この記事を書いた人 Avatar photo 與那嶺 松一郎
辺野古新基地建設反対を訴えるための訪米を終え、報道陣の質問に答える翁長雄志知事=2018年3月16日、那覇空港

 翁長雄志前知事が死去してから8日で5年を迎えた。米軍普天間飛行場移設に伴う辺野古新基地建設反対を一致点に翁長氏を中心に集った超党派による「オール沖縄」は、新たな政治勢力として県内政治を主導した。だが、同氏の死去とともに経済人や一部保守系政治家が離脱。玉城県政誕生後も辺野古問題解決に向けた進展は見られず、「島ぐるみ」だった往時の勢いは失いつつある。象徴を失って5年、自衛隊配備増強など新たな政治課題が生まれる中、翁長氏が作り上げた「オール沖縄」は勢力維持の瀬戸際を迎えている。

 ■保革共闘「幻想」

 「オール沖縄」勢力は2014年の知事選で翁長氏を擁立し、県政を奪取した。後継の玉城デニー氏も18、22年と自公勢力に勝利を収めた。
 知事選と同様、県内全域が一つの選挙区となる参院選は勝利する一方で、衆院選や地方選では年々、勢いが陰る。14年衆院選は県内全4選挙区で同勢力が勝利したが17年に自公が沖縄4区を奪還した。21年衆院選では、全県規模選挙として初めて総得票数が自公勢を下回り、3、4区の2議席を自公が奪った。
 現在、県内11市のうち9市を同勢力に批判的な保守系首長が占める。残る2市のうち、糸満市の當銘真栄市長は22年知事選で自公系候補を支援し、宮古島市の座喜味一幸市長は玉城県政支持を掲げるがオール沖縄色は薄い。自民県議の一人は「翁長氏が亡くなり保守層は離れた。

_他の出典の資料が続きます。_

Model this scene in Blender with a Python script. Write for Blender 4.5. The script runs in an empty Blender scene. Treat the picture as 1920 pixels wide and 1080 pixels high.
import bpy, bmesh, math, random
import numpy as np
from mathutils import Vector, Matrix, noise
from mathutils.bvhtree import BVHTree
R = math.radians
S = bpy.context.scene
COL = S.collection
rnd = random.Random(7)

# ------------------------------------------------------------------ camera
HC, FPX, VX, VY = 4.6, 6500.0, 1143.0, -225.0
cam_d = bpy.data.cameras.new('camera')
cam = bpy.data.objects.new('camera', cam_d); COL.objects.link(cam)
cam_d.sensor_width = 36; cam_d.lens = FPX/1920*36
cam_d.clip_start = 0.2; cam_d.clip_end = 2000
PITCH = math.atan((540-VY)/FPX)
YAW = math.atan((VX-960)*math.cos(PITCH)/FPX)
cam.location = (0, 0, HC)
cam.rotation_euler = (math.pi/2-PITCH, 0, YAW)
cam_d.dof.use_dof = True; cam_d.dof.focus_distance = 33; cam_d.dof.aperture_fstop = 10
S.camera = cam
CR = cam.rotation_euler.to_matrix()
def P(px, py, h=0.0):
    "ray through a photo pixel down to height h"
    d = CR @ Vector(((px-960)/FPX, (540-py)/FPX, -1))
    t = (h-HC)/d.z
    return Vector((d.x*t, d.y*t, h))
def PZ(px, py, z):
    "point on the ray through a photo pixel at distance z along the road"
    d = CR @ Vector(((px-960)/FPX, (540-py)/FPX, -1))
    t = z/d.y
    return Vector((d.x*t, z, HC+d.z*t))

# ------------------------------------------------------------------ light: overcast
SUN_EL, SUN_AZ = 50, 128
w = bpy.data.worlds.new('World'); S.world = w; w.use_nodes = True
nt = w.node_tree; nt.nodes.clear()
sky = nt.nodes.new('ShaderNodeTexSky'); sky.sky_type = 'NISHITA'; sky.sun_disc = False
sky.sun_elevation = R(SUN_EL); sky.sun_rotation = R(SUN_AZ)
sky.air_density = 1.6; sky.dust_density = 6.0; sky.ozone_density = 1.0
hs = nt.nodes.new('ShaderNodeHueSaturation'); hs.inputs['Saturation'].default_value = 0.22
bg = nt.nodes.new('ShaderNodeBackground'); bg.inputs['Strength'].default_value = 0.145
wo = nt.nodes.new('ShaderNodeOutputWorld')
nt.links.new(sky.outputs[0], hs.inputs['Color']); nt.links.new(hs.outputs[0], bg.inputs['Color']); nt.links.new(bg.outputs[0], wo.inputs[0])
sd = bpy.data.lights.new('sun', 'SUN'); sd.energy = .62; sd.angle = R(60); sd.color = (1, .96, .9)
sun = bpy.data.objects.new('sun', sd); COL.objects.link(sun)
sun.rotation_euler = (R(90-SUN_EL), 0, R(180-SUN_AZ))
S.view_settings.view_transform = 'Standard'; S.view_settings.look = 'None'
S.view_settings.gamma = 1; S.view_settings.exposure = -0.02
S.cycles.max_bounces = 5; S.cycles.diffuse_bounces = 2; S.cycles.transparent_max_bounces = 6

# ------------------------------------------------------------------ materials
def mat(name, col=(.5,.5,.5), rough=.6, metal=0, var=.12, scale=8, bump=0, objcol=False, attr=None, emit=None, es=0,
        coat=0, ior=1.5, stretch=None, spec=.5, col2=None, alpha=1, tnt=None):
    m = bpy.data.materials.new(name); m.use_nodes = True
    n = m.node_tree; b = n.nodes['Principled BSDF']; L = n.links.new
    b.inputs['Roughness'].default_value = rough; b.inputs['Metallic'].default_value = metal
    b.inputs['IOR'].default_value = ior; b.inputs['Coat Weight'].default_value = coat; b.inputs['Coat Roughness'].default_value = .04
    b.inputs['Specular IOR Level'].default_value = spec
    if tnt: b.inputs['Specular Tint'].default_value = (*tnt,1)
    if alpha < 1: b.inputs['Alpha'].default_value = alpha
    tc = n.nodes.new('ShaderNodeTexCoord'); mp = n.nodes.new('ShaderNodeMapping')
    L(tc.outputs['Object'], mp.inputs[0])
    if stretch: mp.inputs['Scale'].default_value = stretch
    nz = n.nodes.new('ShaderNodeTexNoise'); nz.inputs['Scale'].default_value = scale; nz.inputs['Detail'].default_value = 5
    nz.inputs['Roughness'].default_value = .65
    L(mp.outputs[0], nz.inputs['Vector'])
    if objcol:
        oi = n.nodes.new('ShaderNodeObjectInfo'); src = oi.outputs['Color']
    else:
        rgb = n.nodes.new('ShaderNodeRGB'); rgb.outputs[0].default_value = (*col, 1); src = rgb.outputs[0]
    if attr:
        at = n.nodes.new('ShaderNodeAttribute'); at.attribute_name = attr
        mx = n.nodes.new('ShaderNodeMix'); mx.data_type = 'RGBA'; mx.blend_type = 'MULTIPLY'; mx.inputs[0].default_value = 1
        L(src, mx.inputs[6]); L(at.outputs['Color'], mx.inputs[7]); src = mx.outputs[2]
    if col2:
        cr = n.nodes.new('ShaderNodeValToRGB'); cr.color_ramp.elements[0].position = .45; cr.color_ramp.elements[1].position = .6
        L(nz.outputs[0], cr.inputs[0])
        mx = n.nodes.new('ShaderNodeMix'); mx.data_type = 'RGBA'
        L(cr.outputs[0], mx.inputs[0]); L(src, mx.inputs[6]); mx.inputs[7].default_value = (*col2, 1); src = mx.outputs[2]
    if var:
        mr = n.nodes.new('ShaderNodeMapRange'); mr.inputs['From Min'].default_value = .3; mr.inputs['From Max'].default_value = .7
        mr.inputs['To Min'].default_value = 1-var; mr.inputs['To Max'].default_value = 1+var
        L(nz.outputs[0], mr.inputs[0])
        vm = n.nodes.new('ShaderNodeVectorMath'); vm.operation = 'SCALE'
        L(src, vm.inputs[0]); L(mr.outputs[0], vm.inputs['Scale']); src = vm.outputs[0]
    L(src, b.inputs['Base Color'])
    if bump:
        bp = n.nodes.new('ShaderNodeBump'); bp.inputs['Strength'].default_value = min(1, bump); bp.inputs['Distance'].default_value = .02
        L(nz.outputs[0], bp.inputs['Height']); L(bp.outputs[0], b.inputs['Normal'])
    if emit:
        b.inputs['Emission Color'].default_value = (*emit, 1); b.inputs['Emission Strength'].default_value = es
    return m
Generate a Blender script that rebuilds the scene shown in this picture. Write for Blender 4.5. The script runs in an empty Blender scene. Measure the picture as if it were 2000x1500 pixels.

オール沖縄と言える市長もいない。既に保革共闘は幻想だ」と指摘する。

 ■自衛隊配備、議論進まず

 22年、政府は安保3文書を改定した。対中国を念頭に南西諸島の軍備強化を推し進める動きは、辺野古問題など米軍基地集中への対応が中心だった県内政治に新たな課題を突きつけた。
 玉城知事は日米安全保障体制、自衛隊についても容認する立場をとる。だが、オール沖縄内部では自衛隊配備増強について議論が進んでいない。与党県議の一人は、辺野古問題解決のために「腹八分、六分で保革がまとまった」として「自衛隊問題は触れてこなかったし、スタンスを一致できるか難しい」と明かす。
 ジレンマは自衛隊問題だけでなく米軍那覇港湾施設(那覇軍港)の浦添市移設でも同様だ。
 任期途中での衆院解散・総選挙が取りざたされ、来夏には県議選も控える。別の与党県議は「辺野古問題以上に自衛隊問題が焦点となる」と分析する。「目指すべきは腹八分、六分。互いに聞く耳を持つという翁長さんが訴えた原点にもう一度、立ち返る必要がある」と語った。